3. (SBU) Colombian Petroleum Association Alejandro Martinez 
told us that the private sector could accept the changes 
along as they were transparent, applied uniformly, and with 
no retroactive application.  He confirmed that Minister 
Martinez and National Hydrocarbons Agency Director Armando 
Zamora had consulted with oil and gas producers about the 
plan and incorporated modifications in response to industry 
concerns.  For example, he said that while the trigger price 
for implementing the increased GOC take originally began at 
USD 60 per barrel, the GOC had raised the trigger to USD 90 
after industry pointed out that such a low threshold would 
likely make investment in many new development prospects 
financially non-viable. 
 
Investment Climate Impact 
------------------------- 
 
4. (SBU) Chevron Colombia President David Bantz told us that 
his company and others operating in Colombia recognized the 
political and fiscal pressure that the GOC was under to reap 
a larger share of record oil and gas prices.  Bantz noted 
that international hydrocarbons companies were facing similar 
contract changes in many other countries around the world, 
but that significant investment problems had arisen only 
where the changes were applied arbitrarily or retroactively. 
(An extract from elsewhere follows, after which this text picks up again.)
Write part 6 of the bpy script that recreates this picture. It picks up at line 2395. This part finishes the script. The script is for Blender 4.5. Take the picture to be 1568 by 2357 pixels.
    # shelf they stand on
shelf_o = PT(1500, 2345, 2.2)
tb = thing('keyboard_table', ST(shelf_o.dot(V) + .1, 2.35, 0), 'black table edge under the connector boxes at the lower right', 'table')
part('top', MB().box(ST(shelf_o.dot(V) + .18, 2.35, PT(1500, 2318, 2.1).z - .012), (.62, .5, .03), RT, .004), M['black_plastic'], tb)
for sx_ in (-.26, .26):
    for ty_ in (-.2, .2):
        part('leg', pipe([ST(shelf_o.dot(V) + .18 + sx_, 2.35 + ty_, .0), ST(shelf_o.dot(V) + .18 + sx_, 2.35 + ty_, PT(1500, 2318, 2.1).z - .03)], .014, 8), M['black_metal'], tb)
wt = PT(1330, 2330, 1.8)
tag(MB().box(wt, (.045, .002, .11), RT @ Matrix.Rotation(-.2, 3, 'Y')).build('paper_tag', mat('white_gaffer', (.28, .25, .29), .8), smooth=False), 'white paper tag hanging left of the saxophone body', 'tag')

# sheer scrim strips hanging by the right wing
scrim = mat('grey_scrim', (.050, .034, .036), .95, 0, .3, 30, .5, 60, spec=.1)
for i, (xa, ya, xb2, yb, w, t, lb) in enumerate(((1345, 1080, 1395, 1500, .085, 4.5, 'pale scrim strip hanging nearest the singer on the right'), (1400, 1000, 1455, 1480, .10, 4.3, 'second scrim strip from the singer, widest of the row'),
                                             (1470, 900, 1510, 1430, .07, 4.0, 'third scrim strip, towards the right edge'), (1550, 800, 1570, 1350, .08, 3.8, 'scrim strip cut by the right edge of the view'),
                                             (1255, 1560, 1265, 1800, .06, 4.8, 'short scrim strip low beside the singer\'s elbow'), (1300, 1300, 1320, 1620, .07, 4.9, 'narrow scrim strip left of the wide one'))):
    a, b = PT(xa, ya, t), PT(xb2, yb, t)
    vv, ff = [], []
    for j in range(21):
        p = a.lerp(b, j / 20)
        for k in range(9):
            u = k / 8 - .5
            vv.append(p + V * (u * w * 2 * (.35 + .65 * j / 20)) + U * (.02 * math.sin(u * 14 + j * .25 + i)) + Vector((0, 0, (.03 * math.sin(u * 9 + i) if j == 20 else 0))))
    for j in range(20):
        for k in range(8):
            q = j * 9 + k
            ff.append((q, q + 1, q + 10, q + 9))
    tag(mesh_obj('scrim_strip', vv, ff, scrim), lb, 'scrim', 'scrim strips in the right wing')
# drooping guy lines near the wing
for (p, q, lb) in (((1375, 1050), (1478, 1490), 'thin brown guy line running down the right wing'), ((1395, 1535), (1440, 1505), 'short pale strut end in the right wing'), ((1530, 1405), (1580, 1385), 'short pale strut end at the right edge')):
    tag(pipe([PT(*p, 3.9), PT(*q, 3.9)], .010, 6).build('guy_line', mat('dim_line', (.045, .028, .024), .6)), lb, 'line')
He emphasized that the key to preserving Colombia's positive 
investment climate and continuing to attract the investment 
Colombia need to preserve its oil exporter status over the 
long run was to protect existing contracts and apply the new 
contract model transparently.  Bantz expressed confidence 
that under the currently envisioned terms, most projected 
exploration and development projects would remain 
sufficiently profitable to attract foreign direct investment.